Friday Freakout: Skydiver’s Reserve Handle Caught On Helicopter Skid!

Posted by Zej Moczydlowski

What happened

While climbing down to hang from a helicopter, this jumper’s chest strap and reserve cable both snagged on a skid connection point (used for ground handling wheels), leaving him suspended from the skid. The snagged cable extracted the reserve pin and initiated the deployment of the reserve pilot chute. Jumpers on the opposite side saw the pilot chute and told the jumper to let go. He managed to un-snag the chest strap and then, after a moment of panic, realized that the deployed reserve meant his reserve cable had a free running end. He let go, fell away from the helicopter, flipped onto his belly before his reserve inflated, and landed without incident.

Why did it happen


At the time, this jumper was relatively new. He had under 100 jumps and had only recently gained his B License. He had learned about snag hazards and the importance of watching his handles, but later admitted he was not fully cognizant of the dangers. The jumper believed that, because he had soft handles and not a D-ring, he wasn’t at high risk. He didn’t believe that the small amount of cable exposed between his handle and the housing could snag.

Lack of Preparation

The jumpers were rushing out to the helicopter (“GET TO THE CHOPPA!”) to make a sunset load, and were not given a familiarization with the aircraft. The first time they had a chance to look at the skids was as they were boarding.

How could it be prevented

Situational Awareness

Had this jumper paid more attention to the skid as he was climbing out, he would have seen the four large exposed connection points that posed a major snag hazard and could have avoided sliding across them as he went to hang.
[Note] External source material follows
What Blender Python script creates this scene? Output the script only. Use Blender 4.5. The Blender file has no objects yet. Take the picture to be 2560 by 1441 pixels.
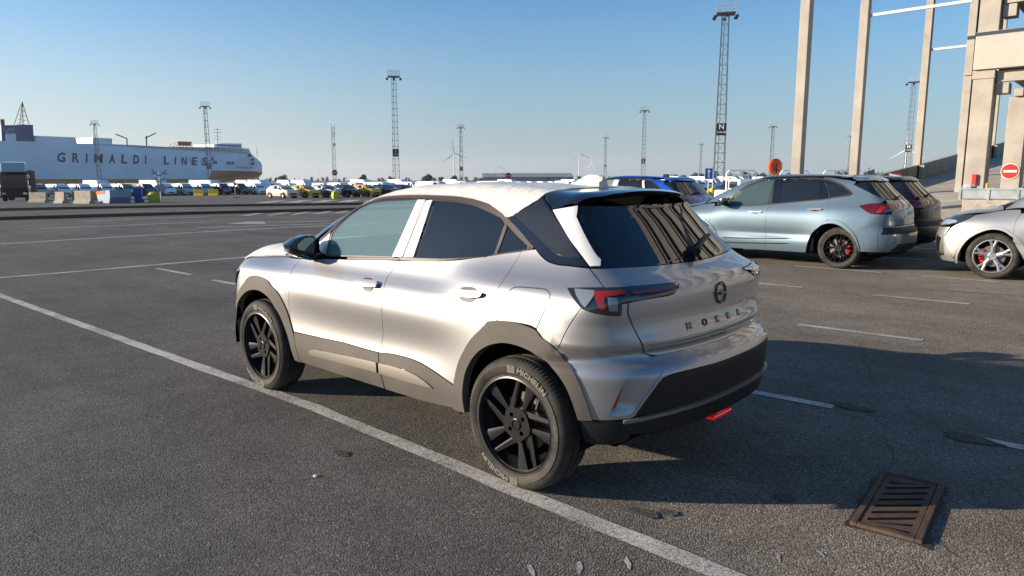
import bpy, bmesh, math, random, json
import numpy as np
from mathutils import Vector, Matrix, noise
from mathutils.geometry import delaunay_2d_cdt
D=bpy.data; SC=bpy.context.scene; COL=SC.collection
random.seed(7); RNG=np.random.RandomState(7)
R=math.radians
# ---------------------------------------------------------------- camera
# world: x runs forward along the parked silver crossover, y to its left, origin on the ground under its rear axle
cd=D.cameras.new('camera'); cam=D.objects.new('camera',cd); COL.objects.link(cam)
cd.sensor_width=36; cd.lens=24.66; cd.clip_start=.05; cd.clip_end=20000
_F=Vector((0.667064, -0.729281, -0.152232)); _U=Vector((0.101749, -0.113241, 0.988344)); _Rr=_F.cross(_U)
cam.matrix_world=Matrix(((_Rr.x,_U.x,-_F.x,-2.2792),(_Rr.y,_U.y,-_F.y,3.3828),(_Rr.z,_U.z,-_F.z,1.5631),(0,0,0,1)))
SC.camera=cam
# ---------------------------------------------------------------- light
SUN_EL=14.0; SUN_AZ=(.715,.70)       # direction towards the sun on the ground
w=D.worlds.new('World'); SC.world=w; w.use_nodes=True; nt=w.node_tree
sky=nt.nodes.new('ShaderNodeTexSky'); sky.sky_type='NISHITA'; sky.sun_disc=False
sky.sun_elevation=R(SUN_EL); sky.sun_rotation=math.atan2(SUN_AZ[0],SUN_AZ[1]); sky.altitude=0; sky.air_density=1.0; sky.dust_density=.3; sky.ozone_density=3.5
bg=nt.nodes['Background']; bg.inputs[1].default_value=.095; 
tcw=nt.nodes.new('ShaderNodeTexCoord'); sep=nt.nodes.new('ShaderNodeSeparateXYZ'); nt.links.new(tcw.outputs['Generated'],sep.inputs[0])
rz=nt.nodes.new('ShaderNodeValToRGB'); rz.color_ramp.interpolation='EASE'; rz.color_ramp.elements[0].position=.0; rz.color_ramp.elements[0].color=(.80,.80,.80,1); rz.color_ramp.elements[1].position=.27; rz.color_ramp.elements[1].color=(0,0,0,1)
nt.links.new(sep.outputs['Z'],rz.inputs[0]); mw=nt.nodes.new('ShaderNodeMix'); mw.data_type='RGBA'; nt.links.new(rz.outputs[0],mw.inputs[0])
nt.links.new(sky.outputs[0],mw.inputs[6]); 
dp=nt.nodes.new('ShaderNodeVectorMath'); dp.operation='DOT_PRODUCT'; dp.inputs[1].default_value=(SUN_AZ[0],SUN_AZ[1],0); nt.links.new(tcw.outputs['Generated'],dp.inputs[0])
hz_=nt.nodes.new('ShaderNodeMix'); hz_.data_type='RGBA'; hz_.inputs[6].default_value=(1.78,2.35,2.8,1); hz_.inputs[7].default_value=(4.6,4.75,4.7,1)
nt.links.new(dp.outputs['Value'],hz_.inputs[0]); nt.links.new(hz_.outputs[2],mw.inputs[7])     # pale morning haze in the lowest air, brighter towards the sun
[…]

Anytime a skydiver is jumping out of an aircraft for the first time (BEER!) they should be given the opportunity to examine it on the ground. Aircraft familiarization should never be bypassed to save time.

Exit Procedures

Some helicopter operators do not allow jumpers to hang from the skids to prevent exactly this type of incident. These types of exits are fun and provide for fantastic videos, but the inherent dangers should be noted.

Author’s Note

The jumper in this video is actually me, Zej Moczydlowski, one of the writer’s for our Friday Freakout series. I believe sharing these clips demonstrates how strongly we, as a company, believe in the importance of learning from one another. Many jumpers we approach for copies of their videos are hesitant, nervous, or embarrassed. But the goal of Friday Freakout is to provide a tool which assists in the education of jumpers and make the community at large safer. We hope our willingness to show our own freakouts will encourage others to share their experiences.